___ INFORMATION PROVIDED ___

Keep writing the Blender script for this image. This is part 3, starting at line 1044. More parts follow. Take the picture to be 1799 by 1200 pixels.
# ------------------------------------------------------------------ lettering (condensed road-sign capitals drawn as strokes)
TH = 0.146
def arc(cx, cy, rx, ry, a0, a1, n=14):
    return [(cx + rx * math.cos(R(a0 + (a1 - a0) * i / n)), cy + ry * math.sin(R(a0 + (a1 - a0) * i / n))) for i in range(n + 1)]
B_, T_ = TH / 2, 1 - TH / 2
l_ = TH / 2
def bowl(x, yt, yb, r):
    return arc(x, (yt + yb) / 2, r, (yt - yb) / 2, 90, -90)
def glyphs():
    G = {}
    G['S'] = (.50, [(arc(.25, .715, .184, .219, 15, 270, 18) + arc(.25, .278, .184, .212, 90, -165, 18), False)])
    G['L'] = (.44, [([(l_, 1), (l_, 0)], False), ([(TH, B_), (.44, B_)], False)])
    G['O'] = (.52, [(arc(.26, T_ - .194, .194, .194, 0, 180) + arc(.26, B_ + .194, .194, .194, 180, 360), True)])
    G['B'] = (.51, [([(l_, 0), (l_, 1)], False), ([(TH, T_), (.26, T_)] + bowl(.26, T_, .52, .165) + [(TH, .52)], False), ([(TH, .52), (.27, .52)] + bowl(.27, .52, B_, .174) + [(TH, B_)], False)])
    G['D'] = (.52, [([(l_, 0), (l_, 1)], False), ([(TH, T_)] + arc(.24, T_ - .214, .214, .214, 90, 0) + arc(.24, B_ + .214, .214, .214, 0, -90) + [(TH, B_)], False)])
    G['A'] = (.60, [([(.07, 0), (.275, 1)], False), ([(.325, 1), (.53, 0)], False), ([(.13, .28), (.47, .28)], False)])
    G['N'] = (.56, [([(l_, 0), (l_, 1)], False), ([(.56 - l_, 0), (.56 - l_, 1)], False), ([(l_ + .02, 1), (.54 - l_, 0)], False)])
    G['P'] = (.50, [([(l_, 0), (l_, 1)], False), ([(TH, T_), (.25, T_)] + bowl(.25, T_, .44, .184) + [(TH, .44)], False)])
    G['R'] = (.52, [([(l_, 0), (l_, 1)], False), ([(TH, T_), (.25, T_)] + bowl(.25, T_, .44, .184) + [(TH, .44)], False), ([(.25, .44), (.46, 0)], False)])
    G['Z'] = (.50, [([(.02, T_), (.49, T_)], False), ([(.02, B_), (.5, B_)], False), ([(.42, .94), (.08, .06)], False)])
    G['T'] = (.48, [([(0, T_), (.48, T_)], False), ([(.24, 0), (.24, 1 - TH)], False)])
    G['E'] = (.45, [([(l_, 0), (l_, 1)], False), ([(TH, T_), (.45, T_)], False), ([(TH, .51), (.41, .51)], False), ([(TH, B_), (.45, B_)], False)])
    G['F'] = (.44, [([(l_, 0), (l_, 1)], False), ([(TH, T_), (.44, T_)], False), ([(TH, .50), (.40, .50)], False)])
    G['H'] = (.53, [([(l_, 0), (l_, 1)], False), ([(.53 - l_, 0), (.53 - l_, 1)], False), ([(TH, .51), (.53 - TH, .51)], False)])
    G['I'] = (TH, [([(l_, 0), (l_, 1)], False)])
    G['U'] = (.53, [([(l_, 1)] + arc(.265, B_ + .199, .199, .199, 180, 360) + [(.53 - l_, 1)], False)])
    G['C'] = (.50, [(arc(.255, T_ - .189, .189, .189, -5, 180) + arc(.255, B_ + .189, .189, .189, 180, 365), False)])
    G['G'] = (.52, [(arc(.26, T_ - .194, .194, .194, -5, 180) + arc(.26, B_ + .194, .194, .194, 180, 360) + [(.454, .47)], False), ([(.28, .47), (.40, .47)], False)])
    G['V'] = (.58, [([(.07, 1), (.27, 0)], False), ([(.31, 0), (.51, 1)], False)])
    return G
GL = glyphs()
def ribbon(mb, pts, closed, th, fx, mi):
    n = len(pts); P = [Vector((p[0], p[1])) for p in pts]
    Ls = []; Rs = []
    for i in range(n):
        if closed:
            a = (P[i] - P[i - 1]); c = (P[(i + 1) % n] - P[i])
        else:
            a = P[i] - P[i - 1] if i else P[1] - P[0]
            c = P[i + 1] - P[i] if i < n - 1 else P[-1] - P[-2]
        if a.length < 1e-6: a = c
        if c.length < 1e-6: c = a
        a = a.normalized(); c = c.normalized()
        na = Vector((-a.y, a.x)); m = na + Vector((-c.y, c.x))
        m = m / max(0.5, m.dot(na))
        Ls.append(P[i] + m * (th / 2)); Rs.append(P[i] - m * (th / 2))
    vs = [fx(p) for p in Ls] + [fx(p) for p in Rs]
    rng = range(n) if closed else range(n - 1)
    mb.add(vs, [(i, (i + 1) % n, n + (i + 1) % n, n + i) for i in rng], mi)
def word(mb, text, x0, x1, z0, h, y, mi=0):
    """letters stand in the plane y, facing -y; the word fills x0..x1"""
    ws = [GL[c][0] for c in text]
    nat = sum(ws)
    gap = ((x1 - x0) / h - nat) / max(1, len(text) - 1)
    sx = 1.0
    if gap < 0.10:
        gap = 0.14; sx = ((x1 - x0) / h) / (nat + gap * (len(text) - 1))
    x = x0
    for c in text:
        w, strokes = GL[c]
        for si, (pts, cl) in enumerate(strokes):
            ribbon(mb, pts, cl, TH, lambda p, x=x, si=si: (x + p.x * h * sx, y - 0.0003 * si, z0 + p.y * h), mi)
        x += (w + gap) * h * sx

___

PROMPT
Reproduce the data shown above exactly.

REPLY
Keep writing the Blender script for this image. This is part 3, starting at line 1044. More parts follow. Take the picture to be 1799 by 1200 pixels.
# ------------------------------------------------------------------ lettering (condensed road-sign capitals drawn as strokes)
TH = 0.146
def arc(cx, cy, rx, ry, a0, a1, n=14):
    return [(cx + rx * math.cos(R(a0 + (a1 - a0) * i / n)), cy + ry * math.sin(R(a0 + (a1 - a0) * i / n))) for i in range(n + 1)]
B_, T_ = TH / 2, 1 - TH / 2
l_ = TH / 2
def bowl(x, yt, yb, r):
    return arc(x, (yt + yb) / 2, r, (yt - yb) / 2, 90, -90)
def glyphs():
    G = {}
    G['S'] = (.50, [(arc(.25, .715, .184, .219, 15, 270, 18) + arc(.25, .278, .184, .212, 90, -165, 18), False)])
    G['L'] = (.44, [([(l_, 1), (l_, 0)], False), ([(TH, B_), (.44, B_)], False)])
    G['O'] = (.52, [(arc(.26, T_ - .194, .194, .194, 0, 180) + arc(.26, B_ + .194, .194, .194, 180, 360), True)])
    G['B'] = (.51, [([(l_, 0), (l_, 1)], False), ([(TH, T_), (.26, T_)] + bowl(.26, T_, .52, .165) + [(TH, .52)], False), ([(TH, .52), (.27, .52)] + bowl(.27, .52, B_, .174) + [(TH, B_)], False)])
    G['D'] = (.52, [([(l_, 0), (l_, 1)], False), ([(TH, T_)] + arc(.24, T_ - .214, .214, .214, 90, 0) + arc(.24, B_ + .214, .214, .214, 0, -90) + [(TH, B_)], False)])
    G['A'] = (.60, [([(.07, 0), (.275, 1)], False), ([(.325, 1), (.53, 0)], False), ([(.13, .28), (.47, .28)], False)])
    G['N'] = (.56, [([(l_, 0), (l_, 1)], False), ([(.56 - l_, 0), (.56 - l_, 1)], False), ([(l_ + .02, 1), (.54 - l_, 0)], False)])
    G['P'] = (.50, [([(l_, 0), (l_, 1)], False), ([(TH, T_), (.25, T_)] + bowl(.25, T_, .44, .184) + [(TH, .44)], False)])
    G['R'] = (.52, [([(l_, 0), (l_, 1)], False), ([(TH, T_), (.25, T_)] + bowl(.25, T_, .44, .184) + [(TH, .44)], False), ([(.25, .44), (.46, 0)], False)])
    G['Z'] = (.50, [([(.02, T_), (.49, T_)], False), ([(.02, B_), (.5, B_)], False), ([(.42, .94), (.08, .06)], False)])
    G['T'] = (.48, [([(0, T_), (.48, T_)], False), ([(.24, 0), (.24, 1 - TH)], False)])
    G['E'] = (.45, [([(l_, 0), (l_, 1)], False), ([(TH, T_), (.45, T_)], False), ([(TH, .51), (.41, .51)], False), ([(TH, B_), (.45, B_)], False)])
    G['F'] = (.44, [([(l_, 0), (l_, 1)], False), ([(TH, T_), (.44, T_)], False), ([(TH, .50), (.40, .50)], False)])
    G['H'] = (.53, [([(l_, 0), (l_, 1)], False), ([(.53 - l_, 0), (.53 - l_, 1)], False), ([(TH, .51), (.53 - TH, .51)], False)])
    G['I'] = (TH, [([(l_, 0), (l_, 1)], False)])
    G['U'] = (.53, [([(l_, 1)] + arc(.265, B_ + .199, .199, .199, 180, 360) + [(.53 - l_, 1)], False)])
    G['C'] = (.50, [(arc(.255, T_ - .189, .189, .189, -5, 180) + arc(.255, B_ + .189, .189, .189, 180, 365), False)])
    G['G'] = (.52, [(arc(.26, T_ - .194, .194, .194, -5, 180) + arc(.26, B_ + .194, .194, .194, 180, 360) + [(.454, .47)], False), ([(.28, .47), (.40, .47)], False)])
    G['V'] = (.58, [([(.07, 1), (.27, 0)], False), ([(.31, 0), (.51, 1)], False)])
    return G
GL = glyphs()
def ribbon(mb, pts, closed, th, fx, mi):
    n = len(pts); P = [Vector((p[0], p[1])) for p in pts]
    Ls = []; Rs = []
    for i in range(n):
        if closed:
            a = (P[i] - P[i - 1]); c = (P[(i + 1) % n] - P[i])
        else:
            a = P[i] - P[i - 1] if i else P[1] - P[0]
            c = P[i + 1] - P[i] if i < n - 1 else P[-1] - P[-2]
        if a.length < 1e-6: a = c
        if c.length < 1e-6: c = a
        a = a.normalized(); c = c.normalized()
        na = Vector((-a.y, a.x)); m = na + Vector((-c.y, c.x))
        m = m / max(0.5, m.dot(na))
        Ls.append(P[i] + m * (th / 2)); Rs.append(P[i] - m * (th / 2))
    vs = [fx(p) for p in Ls] + [fx(p) for p in Rs]
    rng = range(n) if closed else range(n - 1)
    mb.add(vs, [(i, (i + 1) % n, n + (i + 1) % n, n + i) for i in rng], mi)
def word(mb, text, x0, x1, z0, h, y, mi=0):
    """letters stand in the plane y, facing -y; the word fills x0..x1"""
    ws = [GL[c][0] for c in text]
    nat = sum(ws)
    gap = ((x1 - x0) / h - nat) / max(1, len(text) - 1)
    sx = 1.0
    if gap < 0.10:
        gap = 0.14; sx = ((x1 - x0) / h) / (nat + gap * (len(text) - 1))
    x = x0
    for c in text:
        w, strokes = GL[c]
        for si, (pts, cl) in enumerate(strokes):
            ribbon(mb, pts, cl, TH, lambda p, x=x, si=si: (x + p.x * h * sx, y - 0.0003 * si, z0 + p.y * h), mi)
        x += (w + gap) * h * sx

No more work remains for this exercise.